Guido Llinás (1923 - 2005)

Untitled (1978)

Oil on canvas
height: 80cm
width: 100cm

Donated by Ruta Correa 1996


One of the leading figures in the formation of Cuba's strident abstract-informalist movement Los Once (1953-55) Guido Llinás is recognised for his dynamic works in both painting and woodcut: a medium to which he adapted his gestural technique by using a spade-like tool to tear into wood. His work has developed within successive extended series including the Pinturas Negras, of which this 1978 painting is an example.

In the composition of his work Llinás seeks to explore colour as a concrete phenomenon, without intentional investment of literal or symbolic meaning. He famously insists upon the status of black as a colour, with its own variations of depth and tone.
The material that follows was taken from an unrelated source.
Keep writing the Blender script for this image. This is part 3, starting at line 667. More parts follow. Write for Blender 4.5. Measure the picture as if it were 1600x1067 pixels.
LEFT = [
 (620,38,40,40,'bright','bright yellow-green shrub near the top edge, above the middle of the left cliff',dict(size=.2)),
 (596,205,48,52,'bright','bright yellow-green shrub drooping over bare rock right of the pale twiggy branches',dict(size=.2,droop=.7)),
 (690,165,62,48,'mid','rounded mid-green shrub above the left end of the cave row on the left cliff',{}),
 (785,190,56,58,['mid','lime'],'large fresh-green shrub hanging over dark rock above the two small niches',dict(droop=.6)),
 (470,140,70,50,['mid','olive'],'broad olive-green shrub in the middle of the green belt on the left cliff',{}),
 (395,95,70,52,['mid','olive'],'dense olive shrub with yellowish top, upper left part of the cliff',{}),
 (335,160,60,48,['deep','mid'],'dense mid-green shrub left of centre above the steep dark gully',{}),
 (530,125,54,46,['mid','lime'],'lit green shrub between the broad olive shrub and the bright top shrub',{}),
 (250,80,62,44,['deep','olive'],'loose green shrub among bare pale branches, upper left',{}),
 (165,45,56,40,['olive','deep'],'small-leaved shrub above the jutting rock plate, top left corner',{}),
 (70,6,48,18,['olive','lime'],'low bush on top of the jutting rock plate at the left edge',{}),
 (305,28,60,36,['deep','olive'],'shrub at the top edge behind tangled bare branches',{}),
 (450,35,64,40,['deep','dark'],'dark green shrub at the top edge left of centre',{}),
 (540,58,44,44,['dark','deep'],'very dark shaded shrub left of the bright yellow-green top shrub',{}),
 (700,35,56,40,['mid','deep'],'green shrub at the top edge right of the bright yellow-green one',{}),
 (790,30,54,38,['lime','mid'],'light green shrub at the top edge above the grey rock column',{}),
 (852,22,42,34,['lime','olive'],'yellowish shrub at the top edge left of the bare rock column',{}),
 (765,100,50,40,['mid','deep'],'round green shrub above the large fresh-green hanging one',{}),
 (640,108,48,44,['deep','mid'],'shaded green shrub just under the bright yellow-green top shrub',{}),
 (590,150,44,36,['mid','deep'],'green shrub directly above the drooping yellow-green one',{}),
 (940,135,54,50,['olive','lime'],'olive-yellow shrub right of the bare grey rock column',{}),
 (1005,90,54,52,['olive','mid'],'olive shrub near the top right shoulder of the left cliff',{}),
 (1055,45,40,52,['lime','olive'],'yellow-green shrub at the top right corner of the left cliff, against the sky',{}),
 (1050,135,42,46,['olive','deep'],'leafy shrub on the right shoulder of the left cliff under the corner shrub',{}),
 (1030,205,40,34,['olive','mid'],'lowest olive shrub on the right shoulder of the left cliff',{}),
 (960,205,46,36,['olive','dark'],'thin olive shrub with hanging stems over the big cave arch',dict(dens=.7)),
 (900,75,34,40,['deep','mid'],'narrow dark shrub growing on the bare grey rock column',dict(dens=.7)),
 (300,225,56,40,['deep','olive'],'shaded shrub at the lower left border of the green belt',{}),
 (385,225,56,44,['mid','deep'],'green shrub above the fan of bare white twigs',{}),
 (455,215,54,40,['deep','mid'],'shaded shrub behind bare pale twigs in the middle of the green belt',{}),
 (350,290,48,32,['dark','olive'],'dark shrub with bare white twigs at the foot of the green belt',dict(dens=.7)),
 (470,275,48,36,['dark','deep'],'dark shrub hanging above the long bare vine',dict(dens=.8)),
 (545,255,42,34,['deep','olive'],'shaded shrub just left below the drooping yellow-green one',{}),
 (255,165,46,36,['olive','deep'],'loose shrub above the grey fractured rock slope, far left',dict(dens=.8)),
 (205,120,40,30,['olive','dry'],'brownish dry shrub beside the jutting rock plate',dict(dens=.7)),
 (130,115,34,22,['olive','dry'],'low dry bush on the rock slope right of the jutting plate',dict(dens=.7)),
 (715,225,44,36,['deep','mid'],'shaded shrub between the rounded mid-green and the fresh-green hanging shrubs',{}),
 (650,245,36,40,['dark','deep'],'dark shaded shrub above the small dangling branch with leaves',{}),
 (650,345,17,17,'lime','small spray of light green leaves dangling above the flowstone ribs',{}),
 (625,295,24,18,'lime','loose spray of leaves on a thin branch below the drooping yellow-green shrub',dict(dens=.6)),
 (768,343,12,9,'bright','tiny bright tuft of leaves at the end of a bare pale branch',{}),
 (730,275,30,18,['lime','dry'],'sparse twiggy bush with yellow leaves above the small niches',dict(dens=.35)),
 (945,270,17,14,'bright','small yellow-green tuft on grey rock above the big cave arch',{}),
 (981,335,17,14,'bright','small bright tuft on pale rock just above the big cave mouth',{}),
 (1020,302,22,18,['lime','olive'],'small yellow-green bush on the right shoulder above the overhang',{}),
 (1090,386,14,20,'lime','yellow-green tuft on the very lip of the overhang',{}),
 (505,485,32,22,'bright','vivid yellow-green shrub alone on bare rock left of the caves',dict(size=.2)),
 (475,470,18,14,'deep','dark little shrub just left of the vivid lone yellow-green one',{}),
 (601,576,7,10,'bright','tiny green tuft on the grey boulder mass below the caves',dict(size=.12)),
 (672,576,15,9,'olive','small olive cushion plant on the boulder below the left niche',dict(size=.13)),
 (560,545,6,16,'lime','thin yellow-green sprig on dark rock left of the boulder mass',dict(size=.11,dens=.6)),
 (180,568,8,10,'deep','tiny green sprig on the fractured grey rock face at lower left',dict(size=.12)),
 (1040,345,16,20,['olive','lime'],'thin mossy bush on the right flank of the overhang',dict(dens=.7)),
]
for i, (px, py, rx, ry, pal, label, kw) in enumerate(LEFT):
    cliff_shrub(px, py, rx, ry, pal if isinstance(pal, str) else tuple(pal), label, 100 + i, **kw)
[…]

The Pinturas Negras are significant as the exploration, or search for proof, of this insistence. Throughout the series this colour - in its pure state or mixed with barely detectable tints of dark red or Prussian blue - dominates.

Having, since the 1950s, developed his practice in close engagement with the automatist tenets of informal and abstract expressionist painting, Llinás works according to improvisation and invites accident into his compositions by removing areas of colour with water poured onto painted canvas. The final composition of his paintings is 'read,' and titled, only after completion. Here, as Llinás explains in his Artist Statement, the image is named a Pintura Negra because black emerges as the dominant colour.